Bettelorden, Mönche im Minirock und Jesus‘ Geldbörsel
„Money money money, must be funny, in the rich man‘s world“ trällern ABBA. Und wenn wir ehrlich sind: Der Traum vom großen Reichtum beschäftigt uns wohl alle ab und zu. Wer hat noch nie spekuliert, was er oder sie mit einem Lottogewinn anstellen würde oder sich ein Leben ohne Geldsorgen vorgestellt?
Und doch gibt es weltweit viele Menschen, die sich bewusst gegen Besitz und Reichtum entscheiden. Viele davon gehören katholischen Ordensgemeinschaften an. Diese werden oft als Bettelorden bezeichnet und sind ihrer Ordensregel nach der Armut besonders verpflichtet. Nicht nur die Einzelpersonen, sondern die ganze Gemeinschaft sollte jeglichen Besitz ablehnen. Die Angehörigen dieser Orden leben von ihrer Arbeit, von Schenkungen und – daher der Name – vom Betteln. Bettelorden entstanden im Mittelalter aus gegenkirchlichen Bewegungen, die den Reichtum der Kirche kritisierten und lange von dieser nicht anerkannt wurden. Franz von Assisi ist nicht nur der bekannteste Bettelmönch, sondern leitete eine Wende der Kirchenpolitik ein. Papst Innozenz II erkannte als erster Franziskus‘ Ordensregel und damit einen Bettelorden an.
Neben den franziskanischen Orden gibt es drei weitere große Bettelorden: die Dominikaner, die Karmeliten und die Augustiner-Eremiten. Die Bettelorden breiteten sich sehr rasch aus. Anders als die bis dahin bekannten Orden ließen sie sich bevorzugt in den Städten nieder. Viele Mönche waren als Prediger, Lehrer und Seelsorger tätig. Dadurch gewannen sie großen Einfluss auf das religiöse Leben der aufstrebenden mittelalterlichen Städte. Die zunächst schlichten Bettelordenskirchen wurden für große Menschenmengen errichtet und beeinflussten den Kirchenbau des Hoch- und Spätmittelalters.

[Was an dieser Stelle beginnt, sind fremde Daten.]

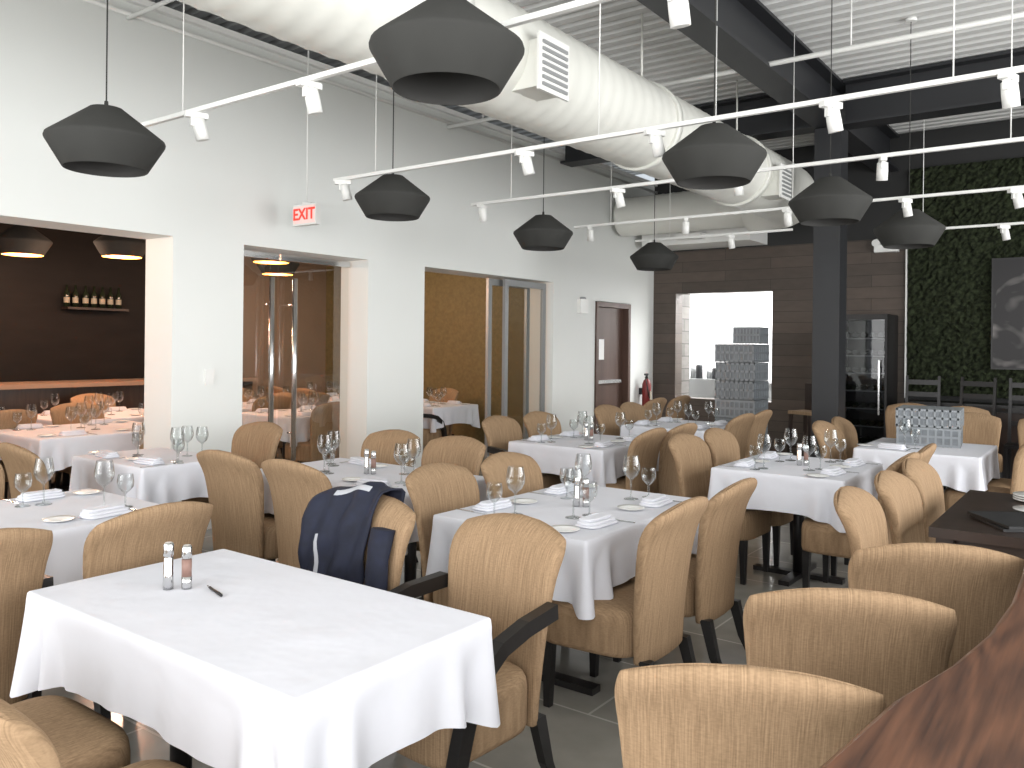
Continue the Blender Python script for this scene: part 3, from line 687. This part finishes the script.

Aber auch bei den Bettelorden war das einfache Leben nicht immer harmonisch. Je mehr Mönche sich der Armut verpflichteten, desto höher wurde die Konkurrenz – wer war jetzt ärmer, wer der ärmste?
Die Fratizellen, eine radikale Minderheit der Franziskaner, bewiesen zum Beispiel ihre Armut anhand der Kürze ihrer Kutten. Im Lauf des Wettstreits wurden diese immer kürzer und wanderten von den Knöcheln über die Waden bis zu den Knien. Am Schluss glichen die Kutten Miniröcken und reichten auf Kirchenlatein nur mehr „usque ad nates“ – bis zu den Pobacken. Das wurde den Dominikanern dann doch zu bunt und sie bereiteten diesen Mini-Mönchen mithilfe der Inquisition ein unschönes Ende. Zur gleichen Zeit ging es auch theologisch hoch her: Man diskutierte auf höchster Ebene die Frage, ob Jesus ein Geldbörsel besessen habe oder nicht. Die Franziskaner beschlossen (diesmal ganz einig), dass Jesus sicher keinerlei Gut besaß. Der Papst aber widersprach und legte ein für allemal fest, dass Jesus sehr wohl ein Geldbörsel besaß und vermutlich auch Immobilien (schließlich ist in der Bibel an verschiedenen Orten von „seinem Haus“ die Rede).
Heute geht der Papst das Thema „Armut“ eher von der praktischen Seite an: Er verlost vieles, das er in seinem Amt geschenkt bekommt (ein Auto, eine Espressomaschine, eine Videokamera, ....) zugunsten von Obdachlosen. Seinem Almosenmeister trug er auf, nicht nur hinter dem Schreibtisch zu sitzen – der Bischof fährt nun zu Bedürftigen und überbringt persönlich Zuschüsse zu Stromrechnungen oder ausstehenden Mieten – und der Papst selbst geht zu Fuß in die Arbeit.